Amy: Okay, so in the first four hours, you've managed to commit us to $37,000.
Jonah: The claims just kept coming, and, you know, it's like that opening in Star Wars where the words zoom past you. And at first it's cool, but eventually you just can't keep up.
Amy: Wait, Sandra alone has asthma, rheumatoid arthritis, sciatica, fibromyalgia, leaky gut syndrome... This just keeps going.
Jonah: We just got to keep signing people up. That's all, okay? If we get everybody in the backroom to sign up then that will pay for these people.
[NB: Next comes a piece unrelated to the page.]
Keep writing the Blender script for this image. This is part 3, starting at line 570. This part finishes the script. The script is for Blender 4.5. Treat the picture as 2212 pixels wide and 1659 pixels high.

And then we can go to other branches and then that will pay for the backroom...
Amy: [gasps] This is a pyramid scheme.

Quote from Amy

Jonah: Wait, no, that's actually a really good idea. If we all contribute a little bit of money every month, we could create our own health fund.
Amy: [gasps] Oh, my God. Jonah. That's amazing.
Jonah: Right?
Amy: You just did it. You... You solved healthcare. I mean... Okay. So many brilliant minds have tried before you and they couldn't, and then here you are...
Jonah: Okay. [walks away]
Amy: Jonah the working class savant with a few business school credits. Jonah, where are you going? Together we could solve immigration.

Quote from Amy

Amy: Oh, hey, what sounds more like a real charity, The Mateo Project, or the Liwanag League?
Jonah: This is crazy. We shouldn't have to invent a charity every single time an employee needs money to see a doctor. The Mateo Project.
Amy: Really? I think the Liwanag League.
Jonah: I mean, scrambling to pull money together whenever somebody gets sick? That's... That's inhuman.
Amy: Would love to get people to pony up before we get sick, but planning ahead just really isn't our style. No, you were right, Mateo Project.